We often talk about augmentative and alternative communication (AAC) as giving a voice. If your natural speech isn’t enough, AAC can be tremendously powerful in expanding what you can say and who can understand you. Calling AAC a voice can help express this power. It can also emphasize how harmful it is to take someone’s AAC system away. But, like many powerful metaphors, the daily reality can be more complicated.

“Voice” doesn’t just mean the sound that comes out when you speak. It can also be the freedom to say what you mean, in the way you’ve decided to express it. A voice is something you control. The voice attached to your body isn’t something somebody can physically force you to use in a certain way. The words you can use with this voice aren’t based on somebody else’s judgments about what words you need. With many AAC systems, it is much harder to guarantee this freedom. If the only things you can (or know how to) say with your "voice" don't match what you mean, the most authentic message can be to refuse to use it. Maybe you can’t say much, but you can still insist that what you say is yours. An AAC system also isn’t necessarily the best way to say everything all the time. That’s okay. Neither is speech. If you’re visiting my house and trying to find something in the kitchen, and my spoken descriptions aren’t working, maybe the most effective solution is for me to show you. This would be more true if my only way of using words were much slower. Often, using AAC isn’t just slower — it’s also more effortful. Successful communication involves strategically using the communication methods we have available. There is no “best” way to communicate.

Some AAC users do call AAC a voice – and you might have seen AssistiveWare using this kind of language too. But nobody can decide for somebody else what their true voice is.
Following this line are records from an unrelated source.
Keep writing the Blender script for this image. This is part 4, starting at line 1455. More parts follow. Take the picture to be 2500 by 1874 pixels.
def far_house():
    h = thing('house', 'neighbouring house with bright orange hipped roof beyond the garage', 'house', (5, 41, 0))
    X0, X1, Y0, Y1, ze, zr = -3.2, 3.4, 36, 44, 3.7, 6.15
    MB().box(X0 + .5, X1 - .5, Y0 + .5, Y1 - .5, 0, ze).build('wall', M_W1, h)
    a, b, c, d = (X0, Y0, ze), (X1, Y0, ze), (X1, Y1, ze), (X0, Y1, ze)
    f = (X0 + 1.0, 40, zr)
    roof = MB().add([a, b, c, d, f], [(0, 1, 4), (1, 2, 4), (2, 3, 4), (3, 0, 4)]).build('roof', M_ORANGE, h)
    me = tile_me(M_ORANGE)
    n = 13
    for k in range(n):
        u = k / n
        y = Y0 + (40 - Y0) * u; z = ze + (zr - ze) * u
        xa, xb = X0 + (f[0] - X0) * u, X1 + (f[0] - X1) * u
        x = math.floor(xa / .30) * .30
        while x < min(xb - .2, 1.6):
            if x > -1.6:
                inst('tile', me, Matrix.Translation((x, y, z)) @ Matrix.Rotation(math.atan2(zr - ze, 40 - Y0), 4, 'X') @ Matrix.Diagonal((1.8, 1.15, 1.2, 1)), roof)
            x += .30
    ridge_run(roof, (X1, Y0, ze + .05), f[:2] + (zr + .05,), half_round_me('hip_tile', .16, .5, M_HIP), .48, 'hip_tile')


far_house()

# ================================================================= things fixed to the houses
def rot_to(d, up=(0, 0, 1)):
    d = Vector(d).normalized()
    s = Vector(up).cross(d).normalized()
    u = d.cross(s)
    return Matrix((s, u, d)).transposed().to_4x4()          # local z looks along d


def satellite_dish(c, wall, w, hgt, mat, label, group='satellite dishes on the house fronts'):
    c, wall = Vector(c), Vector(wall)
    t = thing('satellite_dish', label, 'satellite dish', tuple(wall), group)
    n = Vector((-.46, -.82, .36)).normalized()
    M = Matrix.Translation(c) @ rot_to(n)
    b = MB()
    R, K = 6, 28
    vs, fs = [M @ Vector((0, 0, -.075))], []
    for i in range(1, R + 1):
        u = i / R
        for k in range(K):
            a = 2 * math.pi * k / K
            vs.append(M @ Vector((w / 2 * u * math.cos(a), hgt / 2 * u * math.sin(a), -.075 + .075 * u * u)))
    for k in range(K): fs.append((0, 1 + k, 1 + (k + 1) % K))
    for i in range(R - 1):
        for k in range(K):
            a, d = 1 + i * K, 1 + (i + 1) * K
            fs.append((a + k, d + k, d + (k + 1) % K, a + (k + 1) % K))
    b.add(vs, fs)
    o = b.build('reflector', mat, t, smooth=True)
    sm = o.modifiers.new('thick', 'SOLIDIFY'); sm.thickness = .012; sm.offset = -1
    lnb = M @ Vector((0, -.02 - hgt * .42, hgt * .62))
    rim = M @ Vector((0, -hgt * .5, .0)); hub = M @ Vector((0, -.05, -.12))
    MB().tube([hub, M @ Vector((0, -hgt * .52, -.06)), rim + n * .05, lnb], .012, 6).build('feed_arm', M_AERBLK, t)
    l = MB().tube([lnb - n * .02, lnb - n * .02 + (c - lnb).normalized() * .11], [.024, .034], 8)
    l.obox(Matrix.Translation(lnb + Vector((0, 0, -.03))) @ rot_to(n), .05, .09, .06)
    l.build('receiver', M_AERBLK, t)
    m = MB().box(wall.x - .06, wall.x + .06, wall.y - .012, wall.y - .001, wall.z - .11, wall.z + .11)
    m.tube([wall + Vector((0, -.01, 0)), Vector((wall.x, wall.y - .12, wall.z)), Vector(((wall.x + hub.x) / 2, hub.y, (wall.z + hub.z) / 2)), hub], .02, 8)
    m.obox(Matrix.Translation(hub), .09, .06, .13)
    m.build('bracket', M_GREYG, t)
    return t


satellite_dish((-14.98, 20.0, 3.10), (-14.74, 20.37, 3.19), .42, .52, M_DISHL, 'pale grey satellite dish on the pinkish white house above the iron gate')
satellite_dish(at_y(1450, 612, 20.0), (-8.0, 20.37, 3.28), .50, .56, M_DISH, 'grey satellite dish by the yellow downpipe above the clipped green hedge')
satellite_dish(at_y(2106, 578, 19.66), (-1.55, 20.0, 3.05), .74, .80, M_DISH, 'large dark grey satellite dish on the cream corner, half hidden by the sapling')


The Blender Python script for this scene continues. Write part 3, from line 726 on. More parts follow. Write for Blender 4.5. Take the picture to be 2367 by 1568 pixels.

Some people who need AAC don’t have access to it yet. Others can only express a limited range of messages and ideas with their system. Supporting people in these situations to expand their communication is important, but only part of the solution.

We also need to work on respecting people for who they are now and learning to listen to the voice they already have. This is different from analyzing behavioral data to find a communicative function. If you aren’t sure of someone’s message, it is often most respectful to admit that you’re making a guess and may be wrong. From here, you can try different clarification strategies. You might not figure out what the person means. You might not be sure they understood you. But you can at least communicate that you know they have a perspective worth asking about. The presentation When Listening is Complicated, by Rabbi Ruti Regan, an inclusion trainer working with Matan, goes into more detail about listening and clarification strategies you can try.